TOPICS > Politics > iowa caucuses

For such a key race, Iowa’s voter turnout remains surprisingly low

BY   January 27, 2016 at 5:58 PM EDT
A cow stands in front of barn painted with a U.S. flag in Homestead, Iowa, March 7, 2015. Iowa, the American heartland. Endless farm fields and quiet towns. 56,273 square miles that is the focus of the nation as the long process of electing the next U.S. president begins. Photo by Jim Young/Reuters

A barn is painted with a U.S. flag in Homestead, Iowa. Presidential politics take center stage in the state every four years, but voter turnout in the caucuses remains very low. Photo by Jim Young/Reuters

As the first voters of 2016, Iowans play an outsize role in shaping the presidential primary races. A strong finish in the caucuses can help propel a candidate to the nomination; a poor performance usually spells disaster.

Even so, only one in five registered voters in Iowa shows up to caucus, leaving just a sliver of partisan activists to anoint the early front-runners and winnow the primary field.

“Americans talk a lot about the right to vote, but we don’t actually mean it,” said Dennis Goldford, a political science professor at Drake University in Des Moines who studies voter turnout in Iowa. “Part of the issue is the general American disinclination to be involved in voting and elections.”

Low voter turnout isn’t unique to the Iowa caucuses. In 2012, average turnout in the 41 states that held Democratic and Republican presidential primaries was just 17.3 percent, according to an analysis by the Bipartisan Policy Center — the lowest total since 1972.

But the trend stands out in Iowa, considering the state’s position in the primary calendar. While every vote counts, there are few states, if any, where an individual vote has as much of an impact. (Remember, President Obama won Iowa in 2008, defying expectations and propelling him to the nomination. John Kerry, too, won Iowa in 2004 and went on to clinch the nomination.)

Still, turnout there remains surprisingly low.

In 2012, 121,503 Republicans — or 19.7 percent of the state’s 614,913 registered GOP voters — participated in the caucus. The low turnout rate applies to both parties: In 2004, 23.3 percent of registered Democrats in the state cast a ballot.

The one recent exception was 2008, when there was unusual excitement on the left surrounding Barack Obama and Hillary Clinton’s barrier-breaking campaigns. That year, 239,872 Iowa Democrats — or 39.5 percent of the state’s registered Democratic voters — participated in the party’s caucus.

However, the record turnout in 2008 also included independents who registered as Democrats to vote in the party’s caucus.

Unlike New Hampshire and other states with “open” primary systems where independents can vote for any candidate, the Iowa caucuses are only open to registered members of the Democratic and Republican parties. The turnout each election cycle includes independents who change their party affiliation for the caucus, which artificially inflates the parties’ overall voting totals.

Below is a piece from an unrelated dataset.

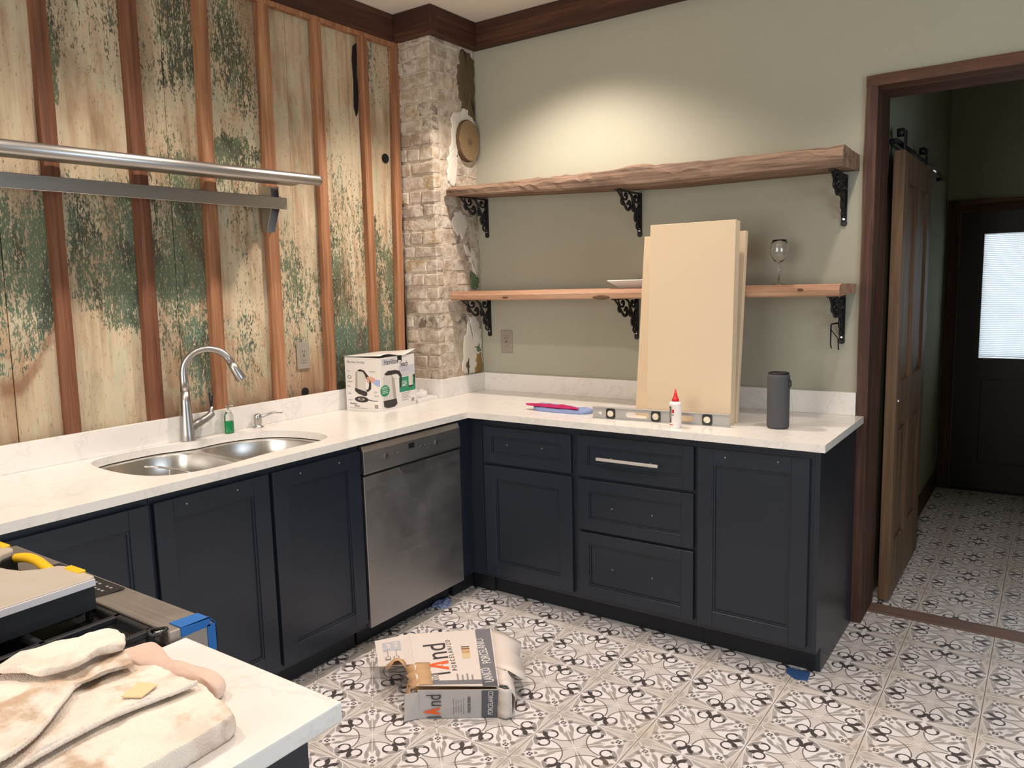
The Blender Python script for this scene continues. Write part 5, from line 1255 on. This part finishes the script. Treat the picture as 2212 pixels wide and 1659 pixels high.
# ================================================================== CARTON ON THE FLOOR
ZC = 0.118
cb = thing('tile_carton', 'torn white tile carton with orange and grey lettering lying on the floor', 'carton', (1.143, -1.619, 0.0))
o3 = Vector((1.143, -1.619, 0.0))
Pa = Vector((0, 0, 0)); Pb = Vector((1.375, -1.455, 0)) - o3; Pc = Vector((1.085, -1.110, 0)) - o3; Pd = Vector((0.835, -1.325, 0)) - o3
UP = Vector((0, 0, ZC))
def cpt(u, v, z): return Pa * (1 - u) * (1 - v) + Pb * u * (1 - v) + Pc * u * v + Pd * (1 - u) * v + Vector((0, 0, z))
def cslab(nm, pts, mat, th=0.003, par=cb):
    a, b, c = pts[0], pts[1], pts[2]; nn = (Vector(b) - Vector(a)).cross(Vector(c) - Vector(a)).normalized()
    return flat(pts, nn, mat, par, nm, th)
cslab('top_panel', [cpt(0.0, 0.03, ZC - .003), cpt(1, 0.0, ZC - .006), cpt(1, 1, ZC - .003), cpt(0.0, 1, ZC - .003)], 'carton_white')
cslab('front_panel', [cpt(0, 0, 0.002), cpt(0.97, 0, 0.002), cpt(0.985, -0.02, ZC - .010), cpt(0, 0.01, ZC - .012)], 'carton_shaded')
cslab('back_panel', [cpt(1, 1, 0.002), cpt(0, 1, 0.002), cpt(0, 1, ZC - .004), cpt(1, 1, ZC - .004)], 'carton_white')
cslab('right_panel', [cpt(0.96, 0.0, 0.002), cpt(0.97, 1, 0.002), cpt(0.99, 1, ZC - .02), cpt(0.98, 0.05, ZC - .03)], 'carton_white')
cslab('bottom_panel', [cpt(0, 0, 0.001), cpt(0, 1, 0.001), cpt(0.95, 1, 0.001), cpt(0.95, 0, 0.001)], 'cardboard', 0.002)
# long left flap lying level with the top, back half only, with printed symbols
lf = cslab('left_flap', [cpt(-0.42, 0.52, ZC - 0.030), cpt(0.0, 0.40, ZC - .002), cpt(0.0, 1.0, ZC - .002), cpt(-0.42, 0.98, ZC - 0.018)], 'carton_white')
# torn tan strip and curl
def strip_mesh(rows, mat, nm):
    mb = MB(); n = len(rows[0])
    for r_ in rows: mb.v += [tuple(p) for p in r_]
    for i in range(len(rows) - 1):
        for j in range(n - 1):
            a = i * n + j; mb.f.append((a, a + 1, a + n + 1, a + n)); mb.sm.append(True)
    o = mb.build(nm, mat, cb, recalc=False)
    m_ = o.modifiers.new('thick', 'SOLIDIFY'); m_.thickness = 0.0025; m_.offset = 0
    return o
random.seed(3)
strip_mesh([[cpt(-0.10 + 0.02 * math.sin(k * 2.1), 0.03 + 0.40 * k / 9, ZC - 0.016 + 0.006 * math.sin(k * 1.7)) for k in range(10)], [cpt(0.04, 0.03 + 0.39 * k / 9, ZC + 0.0025 + 0.002 * math.sin(k * 1.3)) for k in range(10)], [cpt(0.19 + 0.008 * math.sin(k * 3), 0.03 + 0.38 * k / 9, ZC + 0.001) for k in range(10)]], 'cardboard', 'torn_strip')
strip_mesh([[cpt(-0.10 - 0.045 * k, 0.33 + 0.018 * k, ZC - 0.005 + 0.030 * math.sin(k * 0.75)) for k in range(6)], [cpt(-0.10 - 0.05 * k, 0.42 + 0.020 * k, ZC - 0.010 + 0.026 * math.sin(k * 0.75 + 0.3)) for k in range(6)], [cpt(-0.08 - 0.05 * k, 0.52 + 0.010 * k, ZC - 0.020 + 0.014 * math.sin(k * 0.75 + 0.5)) for k in range(6)]], 'cardboard', 'torn_curl')
strip_mesh([[cpt(-0.13 + 0.01 * math.sin(k), 0.01 + 0.20 * k / 5, 0.02 + 0.07 * (k % 2) * .2) for k in range(6)], [cpt(-0.12, 0.02 + 0.19 * k / 5, ZC * 0.55) for k in range(6)], [cpt(-0.09, 0.03 + 0.18 * k / 5, ZC - 0.02) for k in range(6)]], 'cardboard', 'torn_edge')
# left front end flap folded out
cslab('end_flap', [cpt(-0.19, -0.05, 0.004), cpt(0.0, 0.0, 0.003), cpt(0.0, 0.0, ZC - 0.02), cpt(-0.16, 0.05, ZC - 0.035)], 'carton_shaded')
# right flaps
strip_mesh([[cpt(1.0, 0.30 + 0.70 * k / 8, ZC - 0.002) for k in range(9)], [cpt(1.16, 0.26 + 0.70 * k / 8, ZC - 0.012 + 0.004 * math.sin(k * 1.4)) for k in range(9)], [cpt(1.34 + 0.02 * math.sin(k), 0.22 + 0.66 * k / 8, ZC - 0.040 + 0.006 * math.sin(k * 2)) for k in range(9)]], 'carton_white', 'right_flap')
strip_mesh([[cpt(1.0, 0.02 + 0.30 * k / 6, ZC - 0.003 + 0.004 * math.sin(2 * k)) for k in range(7)], [cpt(1.10 + 0.02 * math.sin(k * 2), -0.01 + 0.28 * k / 6, ZC + 0.010 * math.sin(k * 1.9)) for k in range(7)], [cpt(1.20, 0.0 + 0.24 * k / 6, ZC - 0.05 + 0.012 * math.sin(k * 2.3)) for k in range(7)], [cpt(1.16, 0.0 + 0.22 * k / 6, 0.012) for k in range(7)]], 'carton_white', 'crushed_flap')
strip_mesh([[cpt(0.97, -0.02, ZC * (0.98 - 0.93 * k / 6)) for k in range(7)], [cpt(1.06, -0.05 + 0.015 * math.sin(k * 2), ZC * (0.96 - 0.90 * k / 6)) for k in range(7)], [cpt(1.15, -0.02 + 0.015 * math.sin(k * 3), ZC * (0.90 - 0.84 * k / 6)) for k in range(7)]], 'carton_white', 'crushed_flap')
# printing on the top panel: local helper u along short side (0..1), v along depth (0..1)
def tp_(u, v, lay=1): return cpt(u, v, ZC + 0.0004 * lay - 0.003 * u * (1 - v) * 0.8)
def tpoly(pts, mat, nm, lay=1): return flat([tp_(u, v, lay) for u, v in pts], (0, 0, 1), mat, cb, nm, 0.0004)
tpoly([(0.80, 0.0), (0.985, 0.0), (0.985, 1.0), (0.80, 1.0)], 'carton_grey', 'printed_band', 1)
tpoly([(0.19, 0.035), (0.80, 0.035), (0.80, 0.10), (0.19, 0.10)], 'carton_grey', 'folded_print_strip', 1)
tpoly([(0.80, 0.0), (0.985, 0.0), (0.985, 0.09), (0.80, 0.10)], 'carton_dark', 'folded_print_strip', 2)
vdir = (Pd - Pa).normalized(); udir = (Pb - Pa).normalized()
ld = -(udir - vdir * udir.dot(vdir)).normalized()      # letters' up points to the left
def ttext(s, size, u, v, mat, **k): return text(s, size, tp_(u, v, 4), vdir, ld, mat, cb, **k)
ttext('l', 0.125, 0.43, 0.195, 'ink')
ttext('nd', 0.125, 0.43, 0.465, 'ink', xscale=1.12)
tpoly([(0.135, 0.27 + 0.085), (0.42, 0.275), (0.42, 0.325), (0.345, 0.335), (0.345, 0.375), (0.42, 0.385), (0.42, 0.44), (0.14, 0.37)], 'orange_ink', 'printed_letter', 3)
tpoly([(0.335, 0.342), (0.335, 0.374), (0.255, 0.356)], 'carton_white', 'printed_letter', 5)
ttext('PORCELANICO', 0.026, 0.52, 0.26, 'ink', spacing=1.55)
ttext('PORCELANICO', 0.047, 0.945, 0.36, 'label_white', xscale=0.70)
ttext('LANICO', 0.047, 0.945, 0.06, 'label_white', xscale=0.60)
ttext('nd', 0.05, 0.28, 0.10, 'ink_grey')
tpoly([(0.60, 0.46), (0.70, 0.46), (0.70, 0.66), (0.60, 0.66)], 'tag', 'printed_sticker', 2)
tpoly([(0.60, 0.55), (0.70, 0.55), (0.70, 0.66), (0.60, 0.66)], 'cardboard', 'hand_slot', 3)
for v in (0.665, 0.625): tpoly([(0.60, v), (0.70, v + .004), (0.70, v + .014), (0.60, v + .010)], 'black', 'slot_cut', 4)
for k in range(4):
    u = 0.50 + 0.06 * k
    tpoly([(u, 0.10), (u + 0.02, 0.10), (u + 0.02, 0.20 - 0.02 * (k % 2)), (u, 0.20 - 0.02 * (k % 2))], 'ink_grey', 'printed_small_text', 2)
# symbols on the left flap
def lp(u, v, lay=1):   # u 0 at outer edge ..1 at box, v 0..1 front-back
    a = cpt(-0.42, 0.52, ZC - 0.030) * (1 - v) + cpt(-0.42, 0.98, ZC - 0.018) * v; b = cpt(0.0, 0.40, ZC - .002) * (1 - v) + cpt(0.0, 1.0, ZC - .002) * v
    return a * (1 - u) + b * u + Vector((0, 0, 0.0035 + 0.0005 * lay))
def lpoly(pts, mat, nm, lay=1): return flat([lp(u, v, lay) for u, v in pts], (0, 0, 1), mat, cb, nm, 0.0004)
lpoly([(0.20, 0.52), (0.70, 0.50), (0.70, 0.82), (0.20, 0.84)], 'kb_grey', 'printed_symbol_box', 1)
for (u, v) in ((0.30, 0.60), (0.52, 0.62), (0.30, 0.70), (0.52, 0.72)): lpoly([(u, v), (u + .10, v), (u + .10, v + .06), (u, v + .06)], 'carton_white', 'printed_symbol', 2)
text('TAP', 0.026, lp(0.42, 0.56, 3), vdir, ld, 'label_white', cb)
for (u, v) in ((0.22, 0.20), (0.46, 0.20)):
    lpoly([(u, v), (u + .16, v), (u + .16, v + .10), (u, v + .10)], 'ink_grey', 'printed_symbol', 1); lpoly([(u + .03, v + .02), (u + .13, v + .02), (u + .13, v + .08), (u + .03, v + .08)], 'carton_white', 'printed_symbol', 2)
    lpoly([(u + .08, v + .12), (u + .10, v + .12), (u + .10, v + .30), (u + .08, v + .30)], 'ink_grey', 'printed_symbol', 1)
# front panel print
def fp(u, w, lay=1):
    a = cpt(0, 0, 0.002) * (1 - u) + cpt(0.97, 0, 0.002) * u; b = cpt(0, 0.01, ZC - .012) * (1 - u) + cpt(0.985, -0.02, ZC - .010) * u
    nn = udir.cross(Vector((0, 0, 1))).normalized()
    return a * (1 - w) + b * w + nn * (0.0052 + 0.0005 * lay)
fn = udir.cross(Vector((0, 0, 1))).normalized()
def fpoly(pts, mat, nm, lay=1): return flat([fp(u, w, lay) for u, w in pts], fn, mat, cb, nm, 0.0004)
fpoly([(0.80, 0.01), (1.0, 0.01), (1.0, 0.985), (0.80, 0.985)], 'carton_dark', 'printed_band', 2)
def ftext(t_, size, u, w, mat, **k):
    rd = (fp(u, 1) - fp(u, 0)).normalized(); up_ = -(udir - rd * udir.dot(rd)).normalized()
    return text(t_, size, fp(u, w, 5), rd, up_, mat, cb, **k)
ftext('PORCELANICO', 0.026, 0.94, 0.10, 'label_white', xscale=0.52)
ftext('l', 0.075, 0.29, 0.02, 'ink', xscale=0.62)
ftext('nd', 0.075, 0.29, 0.44, 'ink', xscale=0.62)
fpoly([(0.06, 0.24), (0.27, 0.15), (0.27, 0.22), (0.22, 0.24), (0.22, 0.30), (0.27, 0.33), (0.27, 0.41), (0.07, 0.28)], 'orange_ink', 'printed_letter', 5)
ftext('MADE IN SPAIN', 0.016, 0.66, 0.20, 'ink', xscale=0.55)
for k, (a, b) in enumerate(((0.15, 0.72), (0.22, 0.66), (0.2, 0.66), (0.2, 0.66), (0.15, 0.72))):
    u = 0.44 + 0.032 * k; fpoly([(u, a), (u + 0.010, a), (u + 0.010, b), (u, b)], 'ink_grey', 'printed_small_text', 1)

# ---- small bits on the floor
bt = MB().add([(2.115, -0.572, 0.0008), (2.20, -0.569, 0.0008), (2.207, -0.640, 0.0008), (2.165, -0.652, 0.0012), (2.12, -0.615, 0.0008)] + [(2.115, -0.572, 0.0022), (2.20, -0.569, 0.0022), (2.207, -0.640, 0.0022), (2.165, -0.652, 0.003), (2.12, -0.615, 0.0022)], [(0, 1, 2, 3, 4)[::-1], (5, 6, 7, 8, 9)] + [(i, (i + 1) % 5, (i + 1) % 5 + 5, i + 5) for i in range(5)])
g = G('blue_film'); g.b.inputs['Transmission Weight'].default_value = 0.75; MAT['film'] = g.out(lin(110, 160, 225), 0.3)
o = bt.build('tape_scrap', 'film'); tag(o, 'scrap of translucent blue film at the foot of the end cabinet', 'film')
fold('film_scrap', 'crumpled pale plastic film under the dishwasher near the inside corner', [(0.555, -0.87), (0.58, -0.86), (0.61, -0.86), (0.62, -0.81), (0.59, -0.77), (0.555, -0.78)], 0.0, 0.012, 'blue_cloth', 0.010, 'film', 5, 21, freq=50)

For voters across the political spectrum, participating in the Iowa caucuses is typically a bigger time commitment than voting in a primary, where all that is required is waiting in line, (which can sometimes take several hours,) and casting a ballot.

The Iowa caucuses, which are held at local precincts across the state, involve spirited debates and can lead to multiple rounds of balloting if a precinct’s voters cannot come to a consensus on a candidate on the first try.

Attending a caucus eats up the evening, making it hard for people who might like to participate but can’t rearrange their busy schedules to make time for a political event.

“You have to hope the car starts, the babysitter shows up, you’re not sick and there’s no blizzard,” said Goldford, adding that it’s especially difficult for people who work at night and can’t take off for the caucuses, which start at 7 p.m.

As a result, the caucuses are dominated by Iowa’s most engaged primary voters — a small subset of liberals and religious conservatives in a largely white, rural state that is far less diverse than the country as a whole.

“There are issues about how representative the voters of Iowa are,” said Thomas Patterson, an expert on U.S. politics who teaches at Harvard’s John F. Kennedy School of Government. “But you can make that argument about any state.”

The focus on voter turnout will intensify as the candidates spread out across Iowa ahead of Monday’s caucuses.

Republican front-runner Donald Trump and Sen. Bernie Sanders of Vermont could benefit the most from an above-average turnout. Sen. Ted Cruz of Texas is hoping for a large turnout from evangelical voters to help him surge past Trump.

At a Cruz campaign event in Iowa Tuesday, former Texas Governor Rick Perry reminded voters that they play a special role in the election — if they choose to participate.

“Iowa,” Perry said, “is at the epicenter of a decision that will have monumental effect on this country.”